CITIC 'plans domestic IPO' to boost capital

Updated: 2017-03-01 07:35

CITIC 'plans domestic IPO' to boost capital

Visitors take a look at a model of a road tunnel boring machine manufactured by CITIC Heavy Industries Co Ltd, at a heavy machinery exhibition in Shanghai. [Photo/China Daily]

BEIJING-CITIC Trust Co, China's largest trust firm, is planning an initial public offering on the domestic stock market to boost its capital, according to sources.

CITIC Trust General Manager Li Zimin announced the IPO plan in an internal meeting on Friday, said the sources. The source asked not to be identified as the matter hasn't been publicly disclosed. No firm timetable has yet been set for the listing.

CITIC Trust is owned by Chinese conglomerate CITIC Ltd, and has roughly 1.7 trillion yuan ($247 billion) of assets under management. The firm has been actively exploring an IPO, which is one of its key strategies, a Beijing-based press officer at CITIC Trust said on Tuesday, while declining to elaborate.

Some of China's trust companies need to raise money to comply with tougher capital rules as industry assets have expanded rapidly in recent years, reaching 18 trillion yuan as of end-September. The trust business has been one of the fastest-growing areas of China's shadow banking system, fueled by demand from wealthy investors for higher yielding assets and by corporate borrowers unable to access regular loans from Chinese banks.

Shandong International Trust Co earlier this month won approval from the China Securities Regulatory Commission for a first-time share sale in Hong Kong, which would represent the first IPO by a mainland trust company in more than two decades.
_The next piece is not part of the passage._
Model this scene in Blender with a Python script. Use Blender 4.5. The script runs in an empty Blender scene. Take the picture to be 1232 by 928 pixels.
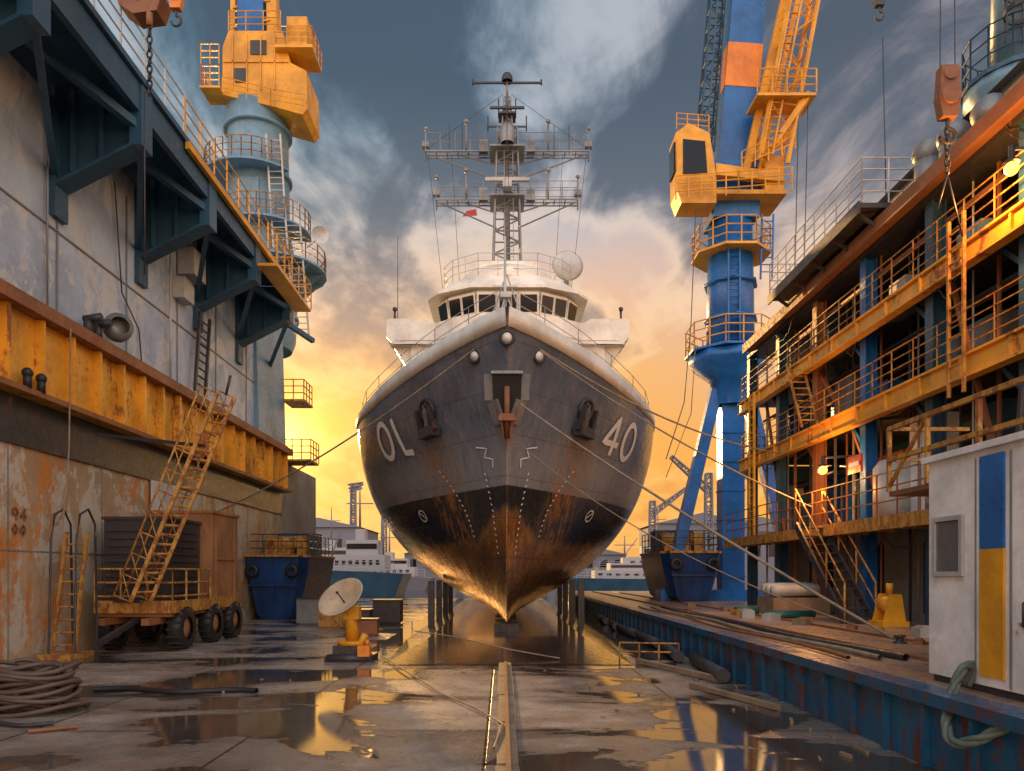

China's 68 trust companies pool money from investors and buy assets including stocks, bonds, art and wine, as well as financing projects in sectors such as property and coal mining.

Beijing-based CITIC Trust was established in 1988 and had 12.9 billion yuan of net capital as of end 2015, according to its latest annual report. The China Banking Regulatory Commission, which supervises the trusts, introduced tougher capital rules for the industry in 2010, requiring net capital to exceed 40 percent of net assets.

China's securities regulator said earlier that it will allow more companies to list on its stock market as part of efforts to boost the Chinese economy, dismissing concerns that new issues would depress the market.